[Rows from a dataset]
* START *

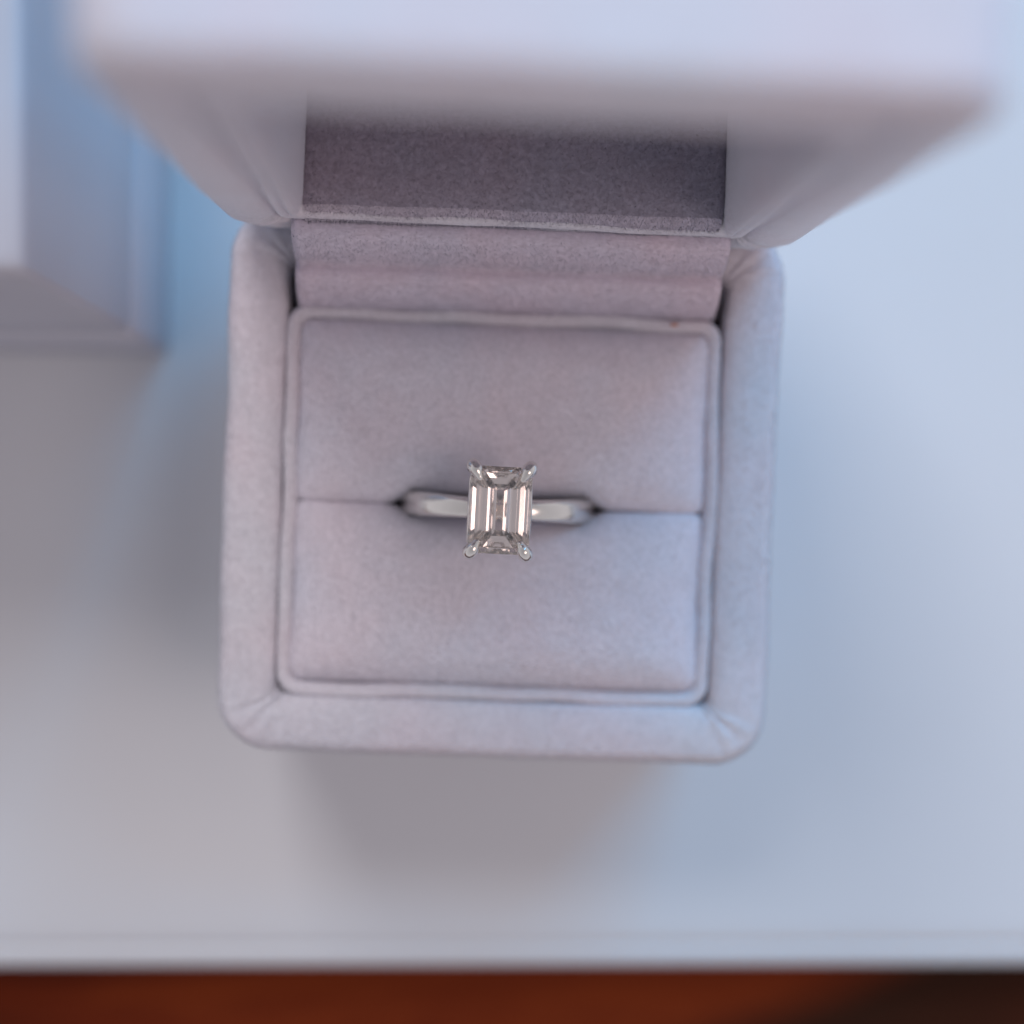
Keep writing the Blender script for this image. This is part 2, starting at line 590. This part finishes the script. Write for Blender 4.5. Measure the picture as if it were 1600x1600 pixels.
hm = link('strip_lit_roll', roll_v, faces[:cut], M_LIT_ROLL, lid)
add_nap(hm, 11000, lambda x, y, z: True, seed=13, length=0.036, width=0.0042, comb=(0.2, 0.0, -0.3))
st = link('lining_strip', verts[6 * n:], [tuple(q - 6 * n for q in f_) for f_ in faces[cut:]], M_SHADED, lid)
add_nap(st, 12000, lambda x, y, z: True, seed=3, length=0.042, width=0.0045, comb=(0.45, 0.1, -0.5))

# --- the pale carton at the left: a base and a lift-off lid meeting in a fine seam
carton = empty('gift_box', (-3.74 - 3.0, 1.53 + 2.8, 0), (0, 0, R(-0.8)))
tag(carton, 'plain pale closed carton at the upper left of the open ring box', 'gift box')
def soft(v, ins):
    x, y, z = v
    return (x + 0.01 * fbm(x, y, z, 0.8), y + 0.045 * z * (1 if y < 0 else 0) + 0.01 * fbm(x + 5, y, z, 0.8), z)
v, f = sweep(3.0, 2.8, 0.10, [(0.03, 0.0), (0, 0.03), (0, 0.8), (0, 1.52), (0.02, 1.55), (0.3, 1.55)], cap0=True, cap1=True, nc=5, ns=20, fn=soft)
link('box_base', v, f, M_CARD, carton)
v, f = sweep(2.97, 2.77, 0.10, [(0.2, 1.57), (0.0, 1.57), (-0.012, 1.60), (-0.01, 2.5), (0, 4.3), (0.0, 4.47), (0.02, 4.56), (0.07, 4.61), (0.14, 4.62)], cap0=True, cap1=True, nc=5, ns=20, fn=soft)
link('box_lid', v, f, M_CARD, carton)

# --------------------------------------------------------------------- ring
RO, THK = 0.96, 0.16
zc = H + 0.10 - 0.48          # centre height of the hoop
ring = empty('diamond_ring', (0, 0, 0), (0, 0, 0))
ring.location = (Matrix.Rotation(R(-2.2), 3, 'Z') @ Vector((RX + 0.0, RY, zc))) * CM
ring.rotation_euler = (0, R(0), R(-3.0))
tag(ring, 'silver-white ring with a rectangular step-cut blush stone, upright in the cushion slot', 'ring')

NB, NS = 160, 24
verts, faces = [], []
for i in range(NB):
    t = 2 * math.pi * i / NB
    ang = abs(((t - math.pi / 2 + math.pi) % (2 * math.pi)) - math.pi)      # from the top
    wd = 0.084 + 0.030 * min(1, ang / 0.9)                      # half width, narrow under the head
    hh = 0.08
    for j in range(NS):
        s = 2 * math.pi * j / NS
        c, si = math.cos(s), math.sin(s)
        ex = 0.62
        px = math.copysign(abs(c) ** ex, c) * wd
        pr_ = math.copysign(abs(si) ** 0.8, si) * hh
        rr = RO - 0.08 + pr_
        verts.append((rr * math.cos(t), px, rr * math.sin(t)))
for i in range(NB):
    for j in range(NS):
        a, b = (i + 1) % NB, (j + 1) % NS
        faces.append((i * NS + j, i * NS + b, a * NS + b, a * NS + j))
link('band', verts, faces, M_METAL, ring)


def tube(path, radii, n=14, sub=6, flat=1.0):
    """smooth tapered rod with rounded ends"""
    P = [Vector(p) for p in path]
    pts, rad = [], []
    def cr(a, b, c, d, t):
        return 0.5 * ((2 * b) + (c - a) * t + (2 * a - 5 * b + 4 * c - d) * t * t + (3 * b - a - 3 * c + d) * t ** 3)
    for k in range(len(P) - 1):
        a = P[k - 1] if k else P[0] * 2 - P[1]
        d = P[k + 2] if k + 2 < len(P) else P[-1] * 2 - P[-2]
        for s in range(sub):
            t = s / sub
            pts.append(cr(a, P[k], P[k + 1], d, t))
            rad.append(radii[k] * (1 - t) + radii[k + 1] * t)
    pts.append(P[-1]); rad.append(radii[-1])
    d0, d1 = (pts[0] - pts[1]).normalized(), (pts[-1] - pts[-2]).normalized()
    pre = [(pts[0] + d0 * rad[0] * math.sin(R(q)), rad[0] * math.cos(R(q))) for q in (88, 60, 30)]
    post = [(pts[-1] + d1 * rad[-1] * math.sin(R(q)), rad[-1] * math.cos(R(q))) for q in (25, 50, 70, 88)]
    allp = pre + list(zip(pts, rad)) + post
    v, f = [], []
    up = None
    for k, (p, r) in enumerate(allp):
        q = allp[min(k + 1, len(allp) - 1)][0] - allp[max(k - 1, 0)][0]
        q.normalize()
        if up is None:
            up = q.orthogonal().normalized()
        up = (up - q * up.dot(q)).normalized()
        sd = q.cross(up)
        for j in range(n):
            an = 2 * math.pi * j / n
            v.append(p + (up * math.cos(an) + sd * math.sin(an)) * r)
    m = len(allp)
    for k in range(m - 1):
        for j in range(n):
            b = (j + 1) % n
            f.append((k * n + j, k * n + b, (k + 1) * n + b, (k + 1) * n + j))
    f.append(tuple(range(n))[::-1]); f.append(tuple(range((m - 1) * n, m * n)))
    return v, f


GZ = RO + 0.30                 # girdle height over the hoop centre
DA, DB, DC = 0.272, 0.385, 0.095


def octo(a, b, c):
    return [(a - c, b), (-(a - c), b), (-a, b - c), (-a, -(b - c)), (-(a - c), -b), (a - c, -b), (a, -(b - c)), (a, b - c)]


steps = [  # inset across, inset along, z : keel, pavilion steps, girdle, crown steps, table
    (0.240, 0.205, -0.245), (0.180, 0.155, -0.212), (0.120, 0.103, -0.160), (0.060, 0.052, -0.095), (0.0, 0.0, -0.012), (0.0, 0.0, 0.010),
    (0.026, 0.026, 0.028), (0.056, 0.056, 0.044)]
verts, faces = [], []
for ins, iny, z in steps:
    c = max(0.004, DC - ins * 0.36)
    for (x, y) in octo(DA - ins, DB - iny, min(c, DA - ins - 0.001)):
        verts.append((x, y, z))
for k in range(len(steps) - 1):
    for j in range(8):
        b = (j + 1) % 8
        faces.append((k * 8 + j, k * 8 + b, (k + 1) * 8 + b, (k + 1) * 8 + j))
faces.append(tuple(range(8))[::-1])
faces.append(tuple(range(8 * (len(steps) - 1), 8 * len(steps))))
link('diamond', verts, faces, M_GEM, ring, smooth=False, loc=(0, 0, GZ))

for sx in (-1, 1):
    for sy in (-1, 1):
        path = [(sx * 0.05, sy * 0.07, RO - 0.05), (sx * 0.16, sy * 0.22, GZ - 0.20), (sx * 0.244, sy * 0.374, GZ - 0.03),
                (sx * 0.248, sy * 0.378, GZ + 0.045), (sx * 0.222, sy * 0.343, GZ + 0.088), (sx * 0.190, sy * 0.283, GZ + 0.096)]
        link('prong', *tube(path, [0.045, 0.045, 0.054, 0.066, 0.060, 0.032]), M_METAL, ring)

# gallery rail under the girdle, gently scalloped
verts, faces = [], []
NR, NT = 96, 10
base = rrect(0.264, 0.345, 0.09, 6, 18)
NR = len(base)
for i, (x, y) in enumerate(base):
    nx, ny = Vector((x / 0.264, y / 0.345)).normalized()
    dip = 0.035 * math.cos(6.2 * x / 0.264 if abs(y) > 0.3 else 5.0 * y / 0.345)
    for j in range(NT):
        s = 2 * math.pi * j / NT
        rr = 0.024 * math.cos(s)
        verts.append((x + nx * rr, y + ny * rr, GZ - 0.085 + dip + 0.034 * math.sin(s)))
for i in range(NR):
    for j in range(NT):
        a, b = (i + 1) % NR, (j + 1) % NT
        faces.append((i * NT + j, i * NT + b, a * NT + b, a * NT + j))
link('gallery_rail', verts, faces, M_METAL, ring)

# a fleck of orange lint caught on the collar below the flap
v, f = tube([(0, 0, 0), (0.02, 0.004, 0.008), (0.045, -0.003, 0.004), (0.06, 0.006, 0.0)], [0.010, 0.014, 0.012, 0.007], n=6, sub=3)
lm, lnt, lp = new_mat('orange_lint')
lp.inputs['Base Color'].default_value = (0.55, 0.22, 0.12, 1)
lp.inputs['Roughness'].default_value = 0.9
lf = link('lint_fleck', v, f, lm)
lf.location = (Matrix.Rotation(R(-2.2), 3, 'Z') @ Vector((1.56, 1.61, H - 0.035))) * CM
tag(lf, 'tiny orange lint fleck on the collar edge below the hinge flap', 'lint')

* END *
* START *

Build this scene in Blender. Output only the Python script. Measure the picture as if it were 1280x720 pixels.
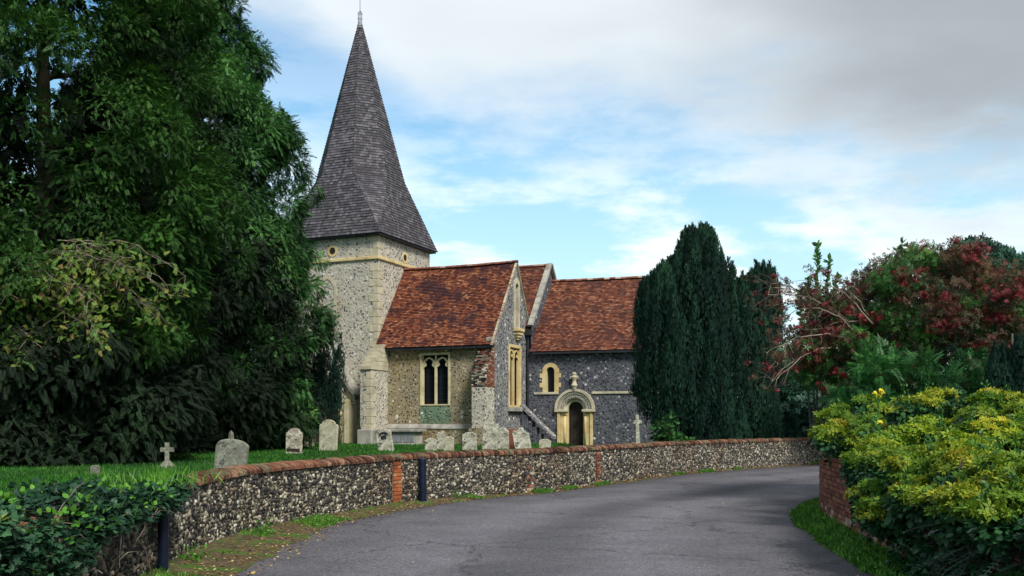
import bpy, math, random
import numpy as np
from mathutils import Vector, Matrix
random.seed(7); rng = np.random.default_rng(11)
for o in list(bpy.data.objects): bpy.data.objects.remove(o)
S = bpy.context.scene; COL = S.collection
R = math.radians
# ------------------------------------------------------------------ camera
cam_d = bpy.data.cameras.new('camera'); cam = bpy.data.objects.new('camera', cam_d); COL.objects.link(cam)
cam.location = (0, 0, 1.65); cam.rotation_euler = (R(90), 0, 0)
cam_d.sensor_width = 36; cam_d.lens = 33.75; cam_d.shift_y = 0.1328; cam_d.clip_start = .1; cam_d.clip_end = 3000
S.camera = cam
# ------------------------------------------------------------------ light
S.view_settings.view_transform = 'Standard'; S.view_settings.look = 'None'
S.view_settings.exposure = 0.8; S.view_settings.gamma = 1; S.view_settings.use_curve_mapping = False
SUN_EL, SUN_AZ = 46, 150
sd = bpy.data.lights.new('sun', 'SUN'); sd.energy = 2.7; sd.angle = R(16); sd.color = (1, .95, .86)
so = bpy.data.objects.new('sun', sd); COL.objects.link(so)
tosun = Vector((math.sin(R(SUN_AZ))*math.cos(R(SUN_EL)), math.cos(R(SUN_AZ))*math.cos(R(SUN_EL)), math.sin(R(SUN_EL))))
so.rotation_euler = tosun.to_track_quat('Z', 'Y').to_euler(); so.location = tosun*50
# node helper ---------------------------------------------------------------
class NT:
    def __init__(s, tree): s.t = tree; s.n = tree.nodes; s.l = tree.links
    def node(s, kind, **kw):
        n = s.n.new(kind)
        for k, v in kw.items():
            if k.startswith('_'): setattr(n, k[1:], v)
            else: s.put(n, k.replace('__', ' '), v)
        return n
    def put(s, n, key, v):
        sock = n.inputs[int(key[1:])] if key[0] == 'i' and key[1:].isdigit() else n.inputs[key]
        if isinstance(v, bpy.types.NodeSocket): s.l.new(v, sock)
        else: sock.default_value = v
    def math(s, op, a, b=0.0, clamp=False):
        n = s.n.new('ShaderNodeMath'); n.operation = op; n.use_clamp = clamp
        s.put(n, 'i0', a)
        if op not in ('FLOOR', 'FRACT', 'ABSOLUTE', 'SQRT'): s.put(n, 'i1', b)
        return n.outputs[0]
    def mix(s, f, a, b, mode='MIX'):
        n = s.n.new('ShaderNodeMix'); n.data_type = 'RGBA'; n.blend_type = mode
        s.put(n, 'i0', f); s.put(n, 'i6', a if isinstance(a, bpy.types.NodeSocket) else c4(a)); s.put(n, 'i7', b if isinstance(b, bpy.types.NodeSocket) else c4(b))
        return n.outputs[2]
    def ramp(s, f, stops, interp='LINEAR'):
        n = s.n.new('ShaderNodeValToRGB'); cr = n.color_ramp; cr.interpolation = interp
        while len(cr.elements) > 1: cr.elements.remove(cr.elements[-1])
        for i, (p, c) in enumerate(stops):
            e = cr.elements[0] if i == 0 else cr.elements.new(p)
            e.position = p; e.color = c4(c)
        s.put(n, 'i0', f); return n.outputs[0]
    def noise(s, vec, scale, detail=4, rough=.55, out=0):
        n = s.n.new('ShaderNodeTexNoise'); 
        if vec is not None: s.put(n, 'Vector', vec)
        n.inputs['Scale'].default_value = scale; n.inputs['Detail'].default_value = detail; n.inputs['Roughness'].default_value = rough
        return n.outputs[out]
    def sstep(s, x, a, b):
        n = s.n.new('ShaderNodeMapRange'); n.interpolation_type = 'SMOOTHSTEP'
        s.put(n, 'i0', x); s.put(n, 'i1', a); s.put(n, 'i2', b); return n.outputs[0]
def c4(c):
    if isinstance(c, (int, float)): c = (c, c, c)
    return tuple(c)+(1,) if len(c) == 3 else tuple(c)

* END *
* START *

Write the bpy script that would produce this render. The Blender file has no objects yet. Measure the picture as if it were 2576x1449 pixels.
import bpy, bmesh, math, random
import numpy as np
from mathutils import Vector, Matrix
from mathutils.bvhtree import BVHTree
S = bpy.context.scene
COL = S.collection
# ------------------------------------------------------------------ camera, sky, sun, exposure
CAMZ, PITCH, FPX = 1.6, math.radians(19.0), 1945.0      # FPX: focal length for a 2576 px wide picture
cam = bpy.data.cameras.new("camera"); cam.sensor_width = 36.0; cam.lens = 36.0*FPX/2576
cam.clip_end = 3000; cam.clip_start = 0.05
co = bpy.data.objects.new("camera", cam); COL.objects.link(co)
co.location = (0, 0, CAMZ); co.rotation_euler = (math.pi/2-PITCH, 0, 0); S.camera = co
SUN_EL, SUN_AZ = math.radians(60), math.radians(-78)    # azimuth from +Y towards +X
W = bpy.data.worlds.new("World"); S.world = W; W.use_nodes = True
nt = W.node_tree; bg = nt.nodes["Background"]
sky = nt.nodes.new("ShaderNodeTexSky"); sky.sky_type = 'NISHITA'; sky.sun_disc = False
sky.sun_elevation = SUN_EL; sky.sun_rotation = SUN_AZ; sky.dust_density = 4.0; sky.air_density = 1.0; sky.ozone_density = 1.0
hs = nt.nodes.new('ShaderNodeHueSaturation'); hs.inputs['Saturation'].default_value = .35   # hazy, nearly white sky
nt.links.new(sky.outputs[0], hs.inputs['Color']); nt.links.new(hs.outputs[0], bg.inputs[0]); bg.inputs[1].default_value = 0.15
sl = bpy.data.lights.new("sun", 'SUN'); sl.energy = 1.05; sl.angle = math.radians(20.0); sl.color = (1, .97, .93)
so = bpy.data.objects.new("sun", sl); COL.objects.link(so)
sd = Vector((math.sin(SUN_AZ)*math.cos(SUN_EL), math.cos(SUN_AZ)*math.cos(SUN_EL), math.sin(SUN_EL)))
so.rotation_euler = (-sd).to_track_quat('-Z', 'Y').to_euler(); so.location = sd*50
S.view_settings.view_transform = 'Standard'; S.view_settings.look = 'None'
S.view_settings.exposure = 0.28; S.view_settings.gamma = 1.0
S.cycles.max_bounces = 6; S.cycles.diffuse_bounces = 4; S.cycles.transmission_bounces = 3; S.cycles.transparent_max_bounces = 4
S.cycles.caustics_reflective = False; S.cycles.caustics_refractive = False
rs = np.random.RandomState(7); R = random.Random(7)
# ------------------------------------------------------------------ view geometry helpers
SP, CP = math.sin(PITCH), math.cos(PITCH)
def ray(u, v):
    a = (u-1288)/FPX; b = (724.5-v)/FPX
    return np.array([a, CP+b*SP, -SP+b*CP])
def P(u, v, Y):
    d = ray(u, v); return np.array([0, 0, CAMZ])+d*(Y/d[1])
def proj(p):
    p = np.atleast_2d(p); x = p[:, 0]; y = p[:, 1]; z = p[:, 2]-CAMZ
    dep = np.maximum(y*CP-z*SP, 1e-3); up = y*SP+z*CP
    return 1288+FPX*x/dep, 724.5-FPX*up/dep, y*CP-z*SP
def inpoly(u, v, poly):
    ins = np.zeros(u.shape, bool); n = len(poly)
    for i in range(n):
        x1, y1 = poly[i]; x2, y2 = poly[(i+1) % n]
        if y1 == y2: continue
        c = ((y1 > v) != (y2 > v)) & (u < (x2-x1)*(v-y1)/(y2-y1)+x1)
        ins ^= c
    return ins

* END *

| Short problem |
Begin with the line that has "Keep writing the" in the listing above and end after the line that has "tag(ring, 'silver-white ring"; output those lines exactly.

| Solution to this task |
Keep writing the Blender script for this image. This is part 2, starting at line 590. This part finishes the script. Write for Blender 4.5. Measure the picture as if it were 1600x1600 pixels.
hm = link('strip_lit_roll', roll_v, faces[:cut], M_LIT_ROLL, lid)
add_nap(hm, 11000, lambda x, y, z: True, seed=13, length=0.036, width=0.0042, comb=(0.2, 0.0, -0.3))
st = link('lining_strip', verts[6 * n:], [tuple(q - 6 * n for q in f_) for f_ in faces[cut:]], M_SHADED, lid)
add_nap(st, 12000, lambda x, y, z: True, seed=3, length=0.042, width=0.0045, comb=(0.45, 0.1, -0.5))

# --- the pale carton at the left: a base and a lift-off lid meeting in a fine seam
carton = empty('gift_box', (-3.74 - 3.0, 1.53 + 2.8, 0), (0, 0, R(-0.8)))
tag(carton, 'plain pale closed carton at the upper left of the open ring box', 'gift box')
def soft(v, ins):
    x, y, z = v
    return (x + 0.01 * fbm(x, y, z, 0.8), y + 0.045 * z * (1 if y < 0 else 0) + 0.01 * fbm(x + 5, y, z, 0.8), z)
v, f = sweep(3.0, 2.8, 0.10, [(0.03, 0.0), (0, 0.03), (0, 0.8), (0, 1.52), (0.02, 1.55), (0.3, 1.55)], cap0=True, cap1=True, nc=5, ns=20, fn=soft)
link('box_base', v, f, M_CARD, carton)
v, f = sweep(2.97, 2.77, 0.10, [(0.2, 1.57), (0.0, 1.57), (-0.012, 1.60), (-0.01, 2.5), (0, 4.3), (0.0, 4.47), (0.02, 4.56), (0.07, 4.61), (0.14, 4.62)], cap0=True, cap1=True, nc=5, ns=20, fn=soft)
link('box_lid', v, f, M_CARD, carton)

# --------------------------------------------------------------------- ring
RO, THK = 0.96, 0.16
zc = H + 0.10 - 0.48          # centre height of the hoop
ring = empty('diamond_ring', (0, 0, 0), (0, 0, 0))
ring.location = (Matrix.Rotation(R(-2.2), 3, 'Z') @ Vector((RX + 0.0, RY, zc))) * CM
ring.rotation_euler = (0, R(0), R(-3.0))
tag(ring, 'silver-white ring with a rectangular step-cut blush stone, upright in the cushion slot', 'ring')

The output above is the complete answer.